Sobre uma possível cúpula entre Putin e Zelensky, o negociador russo Vladimir Medinski afirmou em coletiva transmitida ao vivo pela TV que Moscou “tomou nota da proposta” ucraniana de negociações diretas entre os presidentes e se disse “satisfeito” com o andamento das conversas desta sexta-feira, manifestando “disposição para seguir os contatos”.

Quem participou das negociações

A delegação russa foi liderada por Vladimir Medinski, conselheiro de Putin para assuntos culturais, que também havia chefiado as negociações com Kiev em 2022. Segundo ele, sua nomeação foi determinada diretamente por Putin, e a equipe tem plenos poderes para negociar.
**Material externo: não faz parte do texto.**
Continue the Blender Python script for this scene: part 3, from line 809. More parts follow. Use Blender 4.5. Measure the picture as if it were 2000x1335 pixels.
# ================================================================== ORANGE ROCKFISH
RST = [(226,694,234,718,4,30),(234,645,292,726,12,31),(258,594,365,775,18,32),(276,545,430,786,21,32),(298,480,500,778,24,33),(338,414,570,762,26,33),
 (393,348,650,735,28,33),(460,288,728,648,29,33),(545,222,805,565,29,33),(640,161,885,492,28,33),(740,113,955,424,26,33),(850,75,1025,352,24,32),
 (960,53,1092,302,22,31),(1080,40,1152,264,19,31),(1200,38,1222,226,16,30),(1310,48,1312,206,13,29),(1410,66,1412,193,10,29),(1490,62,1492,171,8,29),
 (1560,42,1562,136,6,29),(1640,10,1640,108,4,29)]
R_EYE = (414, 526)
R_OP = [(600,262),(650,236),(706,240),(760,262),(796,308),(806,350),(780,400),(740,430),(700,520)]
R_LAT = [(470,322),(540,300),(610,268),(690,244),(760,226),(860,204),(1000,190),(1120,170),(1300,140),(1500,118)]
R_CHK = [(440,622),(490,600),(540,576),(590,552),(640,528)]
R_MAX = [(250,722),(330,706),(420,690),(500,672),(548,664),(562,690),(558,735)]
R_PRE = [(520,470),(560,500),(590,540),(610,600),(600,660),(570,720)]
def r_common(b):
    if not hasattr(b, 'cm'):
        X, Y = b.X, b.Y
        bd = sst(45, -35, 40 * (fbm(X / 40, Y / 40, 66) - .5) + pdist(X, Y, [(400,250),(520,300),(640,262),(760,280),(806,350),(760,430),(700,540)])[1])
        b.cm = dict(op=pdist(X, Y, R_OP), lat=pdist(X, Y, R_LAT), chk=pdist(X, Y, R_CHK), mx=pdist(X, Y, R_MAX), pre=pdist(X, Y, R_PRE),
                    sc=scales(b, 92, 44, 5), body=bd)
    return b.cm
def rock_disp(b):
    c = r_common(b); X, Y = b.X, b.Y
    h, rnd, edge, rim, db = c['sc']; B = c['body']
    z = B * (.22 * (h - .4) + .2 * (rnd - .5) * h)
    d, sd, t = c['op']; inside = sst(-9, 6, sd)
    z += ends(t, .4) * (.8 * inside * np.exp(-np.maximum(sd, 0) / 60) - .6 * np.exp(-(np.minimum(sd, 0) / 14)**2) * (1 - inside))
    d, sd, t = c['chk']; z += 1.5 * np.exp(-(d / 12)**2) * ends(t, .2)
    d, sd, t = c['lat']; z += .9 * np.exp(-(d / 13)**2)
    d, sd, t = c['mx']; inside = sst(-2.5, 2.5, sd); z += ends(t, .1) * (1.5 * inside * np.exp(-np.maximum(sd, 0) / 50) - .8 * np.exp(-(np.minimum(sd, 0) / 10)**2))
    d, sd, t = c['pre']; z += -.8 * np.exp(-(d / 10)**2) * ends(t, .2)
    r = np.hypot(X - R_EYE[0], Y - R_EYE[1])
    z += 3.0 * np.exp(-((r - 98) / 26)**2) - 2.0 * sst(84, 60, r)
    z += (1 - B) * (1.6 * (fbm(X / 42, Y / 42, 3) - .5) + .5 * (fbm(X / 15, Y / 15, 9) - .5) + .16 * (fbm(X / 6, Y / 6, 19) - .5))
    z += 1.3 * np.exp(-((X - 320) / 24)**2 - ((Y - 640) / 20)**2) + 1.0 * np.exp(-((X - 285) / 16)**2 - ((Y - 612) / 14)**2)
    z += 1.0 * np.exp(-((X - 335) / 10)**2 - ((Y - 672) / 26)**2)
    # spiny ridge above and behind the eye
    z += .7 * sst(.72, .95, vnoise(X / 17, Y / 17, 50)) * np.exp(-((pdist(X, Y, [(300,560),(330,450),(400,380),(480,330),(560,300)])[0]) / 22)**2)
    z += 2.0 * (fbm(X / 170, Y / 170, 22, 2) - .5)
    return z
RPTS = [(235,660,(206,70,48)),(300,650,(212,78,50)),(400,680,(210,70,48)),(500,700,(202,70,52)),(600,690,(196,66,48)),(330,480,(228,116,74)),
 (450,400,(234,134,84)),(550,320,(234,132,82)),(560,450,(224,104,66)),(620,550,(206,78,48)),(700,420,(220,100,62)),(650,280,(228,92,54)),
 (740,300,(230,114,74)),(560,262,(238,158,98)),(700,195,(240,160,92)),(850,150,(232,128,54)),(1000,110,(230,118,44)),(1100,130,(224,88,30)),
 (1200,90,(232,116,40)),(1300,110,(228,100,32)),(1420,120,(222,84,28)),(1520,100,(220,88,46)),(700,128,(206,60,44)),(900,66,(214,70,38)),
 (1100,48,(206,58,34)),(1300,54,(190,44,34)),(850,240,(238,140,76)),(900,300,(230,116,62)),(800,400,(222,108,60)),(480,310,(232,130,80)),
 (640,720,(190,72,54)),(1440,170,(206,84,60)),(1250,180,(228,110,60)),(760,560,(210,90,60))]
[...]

Acompanham Medinski três representantes do alto escalão técnico: um vice-ministro das Relações Exteriores, um vice-ministro da Defesa e um alto oficial do Estado-Maior do Exército russo, Igor Kostyukov. A maioria dos nomes não foi oficialmente divulgada, o que para Kiev demonstra falta de interesse real por parte do Kremlin.

Do lado ucraniano, a comitiva é liderada pelo ministro da Defesa, Rustem Umérov, com representantes das Forças Armadas e dos serviços de inteligência. O presidente Volodimir Zelensky viajou a Ancara para se encontrar com o presidente turco Recep Tayyip Erdogan e demonstrar a importância da reunião.

Também fazem parte da delegação ucraniana o ministro das Relações Exteriores, Andrii Sybiha, e o chefe do gabinete presidencial, Andriy Yermak. Segundo Zelensky, a Ucrânia está disposta a negociar seriamente, diferentemente da postura adotada por Moscou.